Word of mouth and your most trusted source is your friends. Also, curators play a major role. These can be as simple as music blogs that you like.

Might Pandora introduce curators?
Pandora is not the arbiter of cool, so they don't tell you what to listen to. The vast majority of Pandora users want to share some of their listening behavior some of the time (not all of the time.)

It would be a shame if our music listening became so public that we became ashamed or felt like we had to always listen to the right thing. It needs to be something for you, not the right song for everybody.

For the API strategy to work, you need scale as far as the number of users.

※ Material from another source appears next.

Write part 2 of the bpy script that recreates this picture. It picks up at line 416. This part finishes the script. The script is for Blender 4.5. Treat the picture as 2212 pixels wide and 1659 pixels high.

With an API you get really smart people helping you determine what your music service can become.

The best idea is to have a completely open API, but unfortunately there have to be rules. One example is that Spotify can't let API users charge their end users to access those API services.

In the interest of simplicity, Pandora doesn't play through other services. It's API instead brings Pandora to cars and built-in CE, but not for third-party developers to build on top of.

Why aren't we seeing people subscribing more quickly to cloud music services?
Usability, access, and cost are the barriers for success, with cost being the biggest.

Based on research and focus groups, the majority of people aren't willing to pay $9.99. If you can make a Spotify-like service to be $5 a month - including mobile - then you are onto something.

$9.99 for all the music you can listen to in a month is an incredible deal, the problem is that generations have been used to free. Therefore, it's gonna take a generation or two to get people willing to pay.

Record labels messed it up by overcharging at $18 an album for a CD that was substantially less money to make than records.

How are we defining success?
Spotify success is in the national and international conversation that it's sparked. This is going to help move things along.

An exercise was done that showed that if you ask people to pay $.99 for a song versus $.99 for an app that lets you play that one song an unlimited number of times, many more people were willing to pay for the app than the actual content.